Best advice I can come up with.... STAY OUT OF IT!!!! If things go afoul you will get the blame and they will hate you. All their problems will be your fault. I know this from watching my sister, an alcoholic, turn like a trapped wolverine on my parents when they tried to help her.
You know that an addict won't listen about their addiction until they hit bottom. And I'm here to tell you that just because someone's faith doesn't seem apparent to you you can (and will) offend someone if you start pushing yours. Faith is a very personal thing.
James Thurber - "It is better to know some of the questions than all of the answers."
I am inclined to agree with Tina. This is a situation where your involvement may do more harm than good and end up taking your personal energies that need to be devoted to your family away from them.
If you decide to become involved with this young lady and her baby to come you will have to be ever mindful of setting both limits for yourself and for her in order that you are not intruding on her or her intruding on you and your family.
What this young lady needs most is a very good social worker to get her connected with resources in the community that can help her. She needs the expertise of professionals that understand the dynamics of many of the things you write about. She needs to be continuing her education as well as be in a support group for young mothers. She may even need foster support that would take both her and the baby into one home.
Be a good neighbor, but remember that these issues are in need of professionals, do not try to be her social worker and her support group unless you have the skill set and emotional energy to spare for this situation.

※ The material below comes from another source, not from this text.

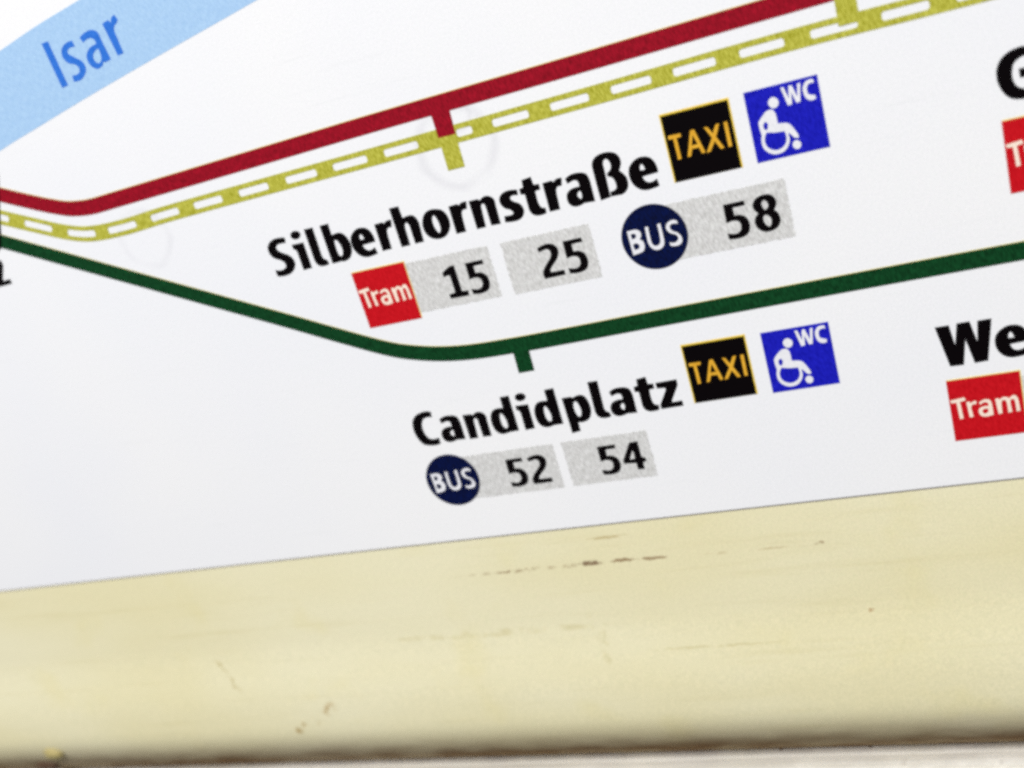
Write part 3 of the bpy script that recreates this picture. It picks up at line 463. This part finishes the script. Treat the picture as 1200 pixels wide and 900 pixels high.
ol = dense([(-440, 214.5), (-140, 74.5), (-110.1, 60.3), (-98.3, 54.8), (-91.2, 51.6), (-84.3, 48.6), (-79, 47.1), (-70.7, 46.6), (-59.9, 46.95), (-34.4, 47.2), (-12.4, 47.35), (32.8, 47.8), (51.2, 48.05), (65.6, 48.1), (81.2, 47.9), (99.6, 47.8), (385, 47.7)])
wins = [(-101.5, -96.8), (-93.3, -87.4), (-83.9, -77.5), (-74.2, -67.2), (-63.3, -56.5), (-52.7, -46.1), (-42.1, -35.5), (-31.5, -24.8), (-21.2, -14.1), (-10.5, -3.7),
        (3.95, 6.9), (10.8, 17.5), (21.5, 28.3), (32.2, 39.0), (42.7, 49.6), (53.4, 60.3), (64.3, 71.2), (74.7, 81.4), (85.1, 91.8), (95.5, 102.2), (106, 112.7)] + [(116.6+10.6*k, 123.3+10.6*k) for k in range(24)]
def yat(x):
    for a, q in zip(ol, ol[1:]):
        if a[0] <= x <= q[0]:
            f = (x-a[0])/(q[0]-a[0]); return a[1]+f*(q[1]-a[1]), (q[1]-a[1])/(q[0]-a[0])
    return 47.8, 0
holes = []
for a, q in wins:
    h = 0.66; hole = []
    ya, sl = yat((a+q)/2); n = 6
    top = []; bot = []
    for x, k_ in [(a, 0.6), (a+0.3, 1), (a*0.7+q*0.3, 1), ((a+q)/2, 1), (a*0.3+q*0.7, 1), (q-0.3, 1), (q, 0.6)]:
        hh = h*k_
        y, s = yat(x); l = math.hypot(1, s)
        top.append((x - s/l*hh, y+hh/l)); bot.append((x + s/l*hh, y-hh/l))
    holes.append(top+bot[::-1])
oll = ink_obj('olive_line', [(band(ol, 3.2), holes)], M['olive'], mp, 0.03)
oll['label'] = 'olive route line with a row of white dashes'
ink_obj('station_tick', [([(0.36, 41.67), (3.64, 41.67), (3.72, 47.5), (0.42, 47.55)], [])], M['olive'], oll, 0.045, 0.0)
ink_obj('station_tick', [([(68.50, 48.2), (71.62, 48.2), (71.62, 66), (68.50, 66)], [])], M['olive'], oll, 0.055, 0.0)

gr = dense([(-430, 213.2), (-150, 74.6), (-112.8, 56.0), (-101.5, 50.4), (-41.5, 20.7), (-32.8, 16.3), (-24.1, 12.05), (-19.7, 10.3), (-12.9, 8.6), (-6, 7.75), (3.4, 7.5), (12.5, 7.5), (31.9, 7.65), (89.6, 7.85), (385, 8.2)])
gl = ink_obj('green_line', [(band(gr, 3.06), [])], M['green'], mp, 0.035, 0.02)
ink_obj('yellow_fringe', [(band(gr, 3.06, 0.10), [])], M['under'], gl, 0.02)
ink_obj('station_tick', [([(2.0, 1.95), (5.2, 1.95), (5.3, 6.5), (2.1, 6.5)], [])], M['green'], gl, 0.045, 0.02)

def capsule(x0, z0, x1, z1, r, n=8):
    """upright or slanting rounded bar"""
    a = math.atan2(z1-z0, x1-x0); out = []
    for k in range(n+1):
        t = a-math.pi/2+math.pi*k/n; out.append((x1+r*math.cos(t), z1+r*math.sin(t)))
    for k in range(n+1):
        t = a+math.pi/2+math.pi*k/n; out.append((x0+r*math.cos(t), z0+r*math.sin(t)))
    return out
im = ink_obj('interchange_marker', [(capsule(-104.0, 51.2, -97.0, 64.5, 3.0), [])], M['black'], mp, 0.07)
ink_obj('marker_centre', [(capsule(-104.0, 51.2, -97.0, 64.5, 2.0), [])], M['white'], im, 0.09, 0.07)

WORDS['z'] = [(c_, a+0.9, b_) for c_, a, b_ in WORDS['z']]
for key in ('silber', 'candid', 'We', 'z'):
    ink_obj('station_name', spell(WORDS[key], -0.05), M['black'], mp, 0.03)
ink_obj('station_name', spell([('G', 0, 0)], -0.04), M['black'], mp, 0.03)

# line number boxes and badges
for key, x0, x1, z1, z0 in (('15', -13.9, 3.25, 27.1, 17.25), ('25', 5.8, 22.65, 27.0, 17.1), ('58', 33.4, 56.3, 27.3, 17.4),
                            ('52', -18.5, 4.3, -13.45, -23.0), ('54', 6.1, 23.05, -13.4, -23.0), (None, 86.2, 104, -13.2, -23.0), (None, 99.6, 116, 28.0, 18.0)):
    # halftone dots leave the rim of each box slightly ragged
    rg = random.Random(int(key or 3)); out = []
    def side(ax, az, bx, bz):
        n = max(6, int(math.hypot(bx-ax, bz-az)/0.30))
        for i in range(n):
            f = i/n; nx, nz = (bz-az), -(bx-ax); l = math.hypot(nx, nz); j = rg.uniform(-0.11, 0.11)
            out.append((ax+(bx-ax)*f+nx/l*j, az+(bz-az)*f+nz/l*j))
    side(x0, z0, x1, z0); side(x1, z0, x1, z1); side(x1, z1, x0, z1); side(x0, z1, x0, z0)
    bx = ink_obj('number_box', [(out, [])], M['gray'], mp, 0.02)
    if key: ink_obj('route_number', spell(WORDS[key], -0.035), M['black'], bx, 0.04, 0.02)

TR = (75.415, -12.341)
for x, z in ((-24.95, 27.46), TR, (88.84, 28.54)):
    s = 11.28
    t = ink_obj('tram_badge', [(rect(x, z-s, x+s, z), [])], M['red'], mp, 0.045, 0.02)
    ink_obj('yellow_fringe', [(rect(x+0.10, z-s+0.15, x+s+0.17, z+0.19), [])], M['under'], t, 0.03, 0.0)
    ink_obj('lettering', spell([(c_, x-TR[0], z-TR[1]) for c_ in ('Tt', 'rt', 'at', 'mt')], 0.03), M['cream'], t, 0.06, 0.045)
B1 = (33.35, 22.24)
for x, z in (B1, (-18.53, -18.25)):
    r = 5.76
    t = ink_obj('bus_badge', [([(x+r*math.cos(2*math.pi*k/64), z+r*math.sin(2*math.pi*k/64)) for k in range(64)], [])], M['navy'], mp, 0.05, 0.0)
    ink_obj('lettering', spell([(c_, x-B1[0], z-B1[1]) for c_ in ('B_', 'U_', 'S_')], 0.07), M['white'], t, 0.065, 0.05)
T1 = (38.85, 42.039)
for x, z in (T1, (33.13, 2.0)):
    s = 11.5
    t = ink_obj('taxi_badge', [(rect(x, z-s, x+s, z), [])], M['rim'], mp, 0.03)
    f_ = ink_obj('black_field', [(rect(x+0.22, z-s+0.02, x+s-0.26, z-0.34), [])], M['black'], t, 0.045, 0.03)
    ink_obj('lettering', spell([(c_, x-T1[0], z-T1[1]) for c_ in ('T_', 'A_', 'X_', 'I_')], 0.05), M['yellow'], t, 0.06, 0.045)
W1 = (52.71, 42.104)
for x, z in (W1, (47.21, 1.68)):
    s = 11.47
    t = ink_obj('toilet_badge', [(rect(x, z-s, x+s, z), [])], M['blue'], mp, 0.03)
    ink_obj('wheelchair_symbol', spell([(c_, x-W1[0], z-W1[1]) for c_ in ('head', 'chair', 'blob')], 0.075), M['white'], t, 0.045, 0.03)
    ink_obj('lettering', spell([(c_, x-W1[0], z-W1[1]) for c_ in ('W_', 'C_')], 0.05), M['white'], t, 0.045, 0.03)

I agree, stay out of it, this girl needs real professional support. be a good neighbor and offer to babysit once in a while, maybe help her with grocery shopping. be friendly, yet keep those boundaries up. encourage, smile, maybe pick up diapers or wipes when you are out and leave them on her door step, no need to tell her you did this, just do it. That is all.
No need to offer opinion or advice, she is well aware what she has done, and will find out soon enough how challenging parenting is. Key is gentle support. You can't "save" her. Only be a good person and not give her any more hell, and for crying out loud keep your religion to yourself, nothing will frighten her more! be an example by action, not words.